The Seahawks covet three things on defense: toughness, athleticism, and competitive fire. Pierre-Louis brings all three traits to the table, though he will have to prove himself to be more durable after missing several games during his time at Boston College with various injuries. He ran a 4.51 40-yard dash at the combine, and many of his other measurables matched up on par with Pittsburgh Steelers first round pick Ryan Shazier, so his athletic ability should mesh perfectly with Seattle's fast defensive unit. Playing alongside players like Kuechly in college also allowed him to compete against top talent on his own team, and that should prepare him well for this opportunity.

"I have faith in my abilities. I'm just here to learn and really embrace the whole experience," Pierre-Louis said. "I'm a competitor. At the end of the day, that's one thing I love to do. I feel as though there's not too many people who have my competitive nature, and I'm happy to be here to compete."
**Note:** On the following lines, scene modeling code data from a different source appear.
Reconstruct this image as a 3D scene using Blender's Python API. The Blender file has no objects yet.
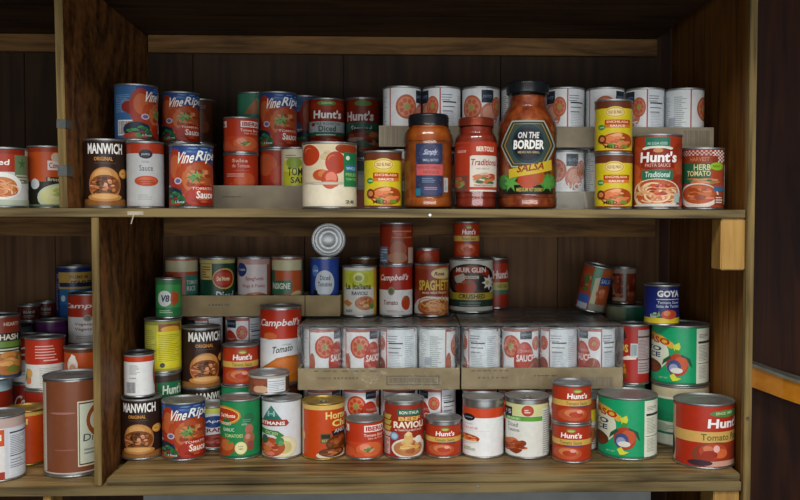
import bpy, bmesh, math, random
from math import sin, cos, pi, radians, asin, sqrt, atan2
from mathutils import Vector, Matrix

scene = bpy.context.scene
COL = scene.collection

# ------------------------------------------------------------------ camera
CAM = Vector((0.5674, -1.58, 0.4953))
YAW, PITCH, ROLL = 0.0311, 0.0366, -0.0021
F, CX, CY = 855.0, 435.94, 250.0
_f0 = Vector((sin(YAW), cos(YAW), 0)); _r0 = Vector((cos(YAW), -sin(YAW), 0)); _u0 = Vector((0, 0, 1))
FW = _f0 * cos(PITCH) - _u0 * sin(PITCH)
_up = _u0 * cos(PITCH) + _f0 * sin(PITCH)
RT = _r0 * cos(ROLL) - _up * sin(ROLL)
UP = _up * cos(ROLL) + _r0 * sin(ROLL)

cam_data = bpy.data.cameras.new('camera')
cam = bpy.data.objects.new('camera', cam_data)
COL.objects.link(cam)
cam_data.sensor_width = 36.0
cam_data.lens = 36.0 * F / 800.0
cam_data.shift_x = -(CX - 400.0) / 800.0
cam.matrix_world = Matrix(((RT.x, UP.x, -FW.x, CAM.x), (RT.y, UP.y, -FW.y, CAM.y), (RT.z, UP.z, -FW.z, CAM.z), (0, 0, 0, 1)))
cam_data.clip_start = 0.05
scene.camera = cam


def project(p):
    d = Vector(p) - CAM
    z = d.dot(FW)
    return CX + F * d.dot(RT) / z, CY - F * d.dot(UP) / z, z


def at(px, py, Y):
    """the point of the plane y = Y seen at pixel (px, py)"""
    ray = FW + RT * ((px - CX) / F) + UP * ((CY - py) / F)
    return CAM + ray * ((Y - CAM.y) / ray.y)


# ------------------------------------------------------------------ materials
MATS = {}


def lin(c):
    return c / 12.92 if c <= 0.04045 else ((c + 0.055) / 1.055) ** 2.4


def rgb(hexs):
    return tuple(lin(int(hexs[i:i + 2], 16) / 255.0) for i in (0, 2, 4)) + (1.0,)


def new_mat(name):
    m = bpy.data.materials.new(name)
    m.use_nodes = True
    nt = m.node_tree
    return m, nt, nt.nodes['Principled BSDF']


def ink(hexs):
    """printed paper of one colour, with a faint procedural mottling"""
    if hexs in MATS:
        return MATS[hexs]
    m, nt, b = new_mat('print_' + hexs)
    b.inputs['Roughness'].default_value = 0.38
    b.inputs['Specular IOR Level'].default_value = 0.35
    tc = nt.nodes.new('ShaderNodeTexCoord')
    n = nt.nodes.new('ShaderNodeTexNoise'); n.inputs['Scale'].default_value = 90
    mx = nt.nodes.new('ShaderNodeMix'); mx.data_type = 'RGBA'
    c = list(rgb(hexs))
    if c[0] > 4 * c[1] and c[0] > 4 * c[2]:
        c[1] = c[1] * 1.25 + .004; c[2] *= .75; c[0] *= .92
    mx.inputs[6].default_value = tuple(x * 0.86 for x in c[:3]) + (1,)
    mx.inputs[7].default_value = tuple(min(1, x * 1.08) for x in c[:3]) + (1,)
    nt.links.new(tc.outputs['Object'], n.inputs['Vector'])
    nt.links.new(n.outputs['Fac'], mx.inputs[0])
    nt.links.new(mx.outputs[2], b.inputs['Base Color'])
    MATS[hexs] = m
    return m


def metal(name, hexs, rough=0.33, metallic=0.9):
    if name in MATS:
        return MATS[name]
    m, nt, b = new_mat(name)
    b.inputs['Metallic'].default_value = metallic
    tc = nt.nodes.new('ShaderNodeTexCoord')
    n = nt.nodes.new('ShaderNodeTexNoise'); n.inputs['Scale'].default_value = 140
    r = nt.nodes.new('ShaderNodeMapRange')
    r.inputs[3].default_value = rough - 0.07; r.inputs[4].default_value = rough + 0.09
    nt.links.new(tc.outputs['Object'], n.inputs['Vector'])
    nt.links.new(n.outputs['Fac'], r.inputs[0])
    nt.links.new(r.outputs[0], b.inputs['Roughness'])
    b.inputs['Base Color'].default_value = rgb(hexs)
    MATS[name] = m
    return m


def wood(name, dark, light, axis=0, scale=1.0, stretch=14.0, rough=0.6, knots=0.0, bump=0.15, seed=0.0, swirl=2.2):
    m, nt, b = new_mat(name)
    L = nt.links.new
    tc = nt.nodes.new('ShaderNodeTexCoord')
    mp = nt.nodes.new('ShaderNodeMapping')
    s = [26.0 * scale] * 3
    s[axis] = 26.0 * scale / stretch
    mp.inputs['Scale'].default_value = s
    mp.inputs['Location'].default_value = (seed, seed * 1.7, seed * 0.6)
    n1 = nt.nodes.new('ShaderNodeTexNoise'); n1.inputs['Scale'].default_value = 1.0
    n1.inputs['Detail'].default_value = 6; n1.inputs['Distortion'].default_value = swirl
    n2 = nt.nodes.new('ShaderNodeTexNoise'); n2.inputs['Scale'].default_value = 4.5
    n2.inputs['Detail'].default_value = 4
    n3 = nt.nodes.new('ShaderNodeTexNoise'); n3.inputs['Scale'].default_value = 7
    L(tc.outputs['Object'], mp.inputs['Vector'])
    L(mp.outputs[0], n1.inputs['Vector']); L(mp.outputs[0], n2.inputs['Vector']); L(tc.outputs['Object'], n3.inputs['Vector'])
    a = nt.nodes.new('ShaderNodeMath'); a.operation = 'MULTIPLY_ADD'
    L(n2.outputs['Fac'], a.inputs[0]); a.inputs[1].default_value = 0.35; L(n1.outputs['Fac'], a.inputs[2])
    a2 = nt.nodes.new('ShaderNodeMath'); a2.operation = 'MULTIPLY_ADD'
    L(n3.outputs['Fac'], a2.inputs[0]); a2.inputs[1].default_value = 0.35; L(a.outputs[0], a2.inputs[2])
    r = nt.nodes.new('ShaderNodeValToRGB')
    r.color_ramp.elements[0].position = 0.66; r.color_ramp.elements[0].color = rgb(dark)
    r.color_ramp.elements[1].position = 1.04; r.color_ramp.elements[1].color = rgb(light)
    L(a2.outputs[0], r.inputs[0])
    L(r.outputs[0], b.inputs['Base Color'])
    bp = nt.nodes.new('ShaderNodeBump'); bp.inputs['Strength'].default_value = bump; bp.inputs['Distance'].default_value = 0.002
    L(a.outputs[0], bp.inputs['Height']); L(bp.outputs[0], b.inputs['Normal'])
    b.inputs['Roughness'].default_value = rough
    b.inputs['Specular IOR Level'].default_value = 0.25
    return m


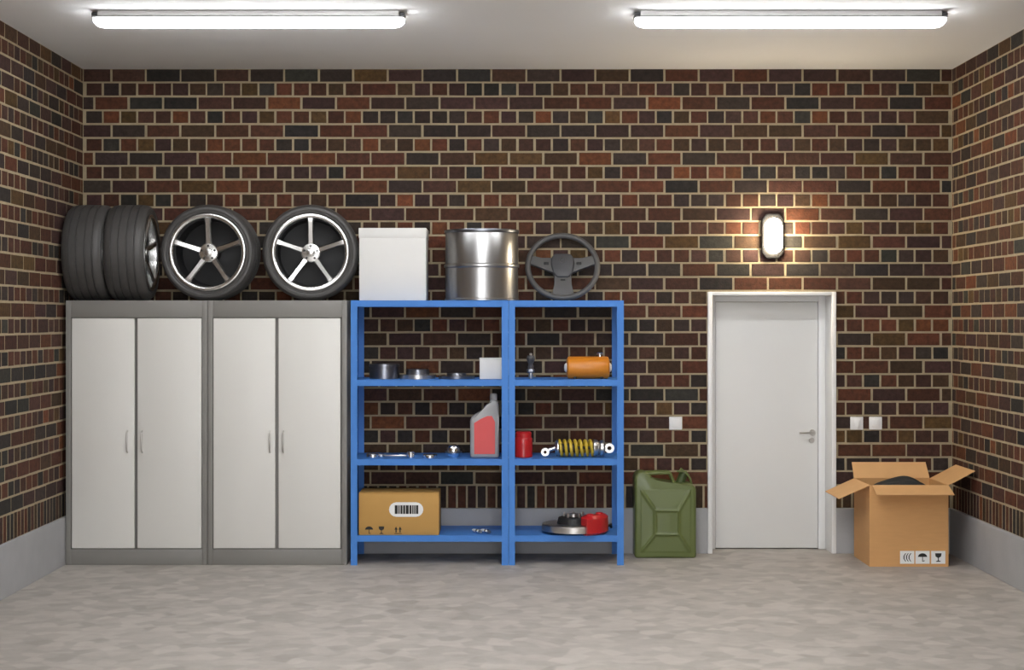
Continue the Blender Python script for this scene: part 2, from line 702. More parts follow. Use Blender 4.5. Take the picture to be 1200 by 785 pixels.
bm.faces.new(secs[-1])
finish('lens', bm, M_LAMP, wl)

# ------------------------------------------------------------------ switches and sockets
for (px, lab, cat) in ((791.5, 'small white square switch on the bricks left of the door', 'switch'),
                       (1003.5, 'white switch plate right of the door, nearer the door frame', 'switch'),
                       (1025.5, 'white switch plate right of the door, nearer the room corner', 'switch')):
    t = thing('wall_switch', (X(px, D), D - PROUD, Z(495.8, D)), lab, cat, 'white wall switches')
    finish('plate', B(-0.05, 0.05, -0.012, 0.0, -0.05, 0.05, 0.004), M_WHITE, t)
    finish('rocker', B(-0.028, 0.028, -0.018, -0.010, -0.03, 0.03, 0.004), M_WHITE, t)

# ------------------------------------------------------------------ grey cabinets
YC = 11.89
CZ = Z(352, YC)


def cabinet(pxa, pxb, doors, handles, label):
    x0, x1 = X(pxa, YC), X(pxb, YC)
    cx = (x0 + x1) / 2
    t = thing('metal_cabinet', (cx, YC, 0), label, 'cabinet', 'grey cabinets')
    hw = (x1 - x0) / 2
    dep = D - 0.05 - YC
    zt, zb = Z(372, YC), Z(643.5, YC)
    bm = bmesh.new()
    th = 0.038
    box(bm, -hw, -hw + th, 0.0, dep, 0, CZ, 0.002)
    box(bm, hw - th, hw, 0.0, dep, 0, CZ, 0.002)
    box(bm, -hw + th, hw - th, 0.004, dep, zt, CZ, 0.002)
    box(bm, -hw + th, hw - th, 0.004, dep, 0, zb, 0.002)
    box(bm, -hw + th, hw - th, 0.04, dep, zb, zt)
    finish('body', bm, M_CAB, t)
    for (da, db), hp in zip(doors, handles):
        a, b = X(da, YC) - cx, X(db, YC) - cx
        d = finish('door', B(a, b, 0.003, 0.028, zb + 0.006, zt - 0.006, 0.003), M_CABDOOR, t)
        h = X(hp, YC) - cx
        bm = bmesh.new()
        z0, z1 = Z(530, YC), Z(505, YC)
        tube(bm, [(h, 0.004, z0), (h, -0.022, z0 + 0.012), (h, -0.026, z0 + 0.03), (h, -0.026, z1 - 0.03),
                  (h, -0.022, z1 - 0.012), (h, 0.004, z1)], 0.006, 10)
        finish('handle', bm, M_STEEL, d)
    return t


cabinet(77, 242.7, [(84, 157.3), (161, 236)], (149.5, 166.5), 'tall grey cabinet with two cream doors in the left corner, under the sideways wheels')
cabinet(243.3, 406.5, [(250, 322.3), (326.3, 398.8)], (316.5, 332), 'tall grey cabinet with two cream doors beside the blue shelving')

# ------------------------------------------------------------------ blue shelving
YS0, YS1 = 11.875, 12.455
SHELF_Z = [Z(352, YS0), Z(445, YS0), Z(538, YS0), Z(627.5, YS0)]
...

The Seahawks are loaded at the linebacker position, but there's plenty of reason to believe that a strong rookie campaign from Pierre-Louis would make offseason decisions easier for the franchise next spring. Both Wright and Smith will be unrestricted free agents in 2015, and with Russell Wilson next in line for a massive contract extension, it's tough to envision both defenders being retained long-term. Cutting ties with either player would be tough, but knowing that Pierre-Louis stood waiting in the wings to replace one of them would make the situation less complicated, and the talent drop-off would be minimal.

Pete Carroll values competition above everything else, and the fire burns bright within this young man. Barring injuries, playing time will probably be limited to special teams in 2014. But his humble upbringing and superior work ethic should allow him to make great strides this year and put himself in a position to challenge for a starting gig in the near future. If that happens, it'll simply be another draft day steal for the organization.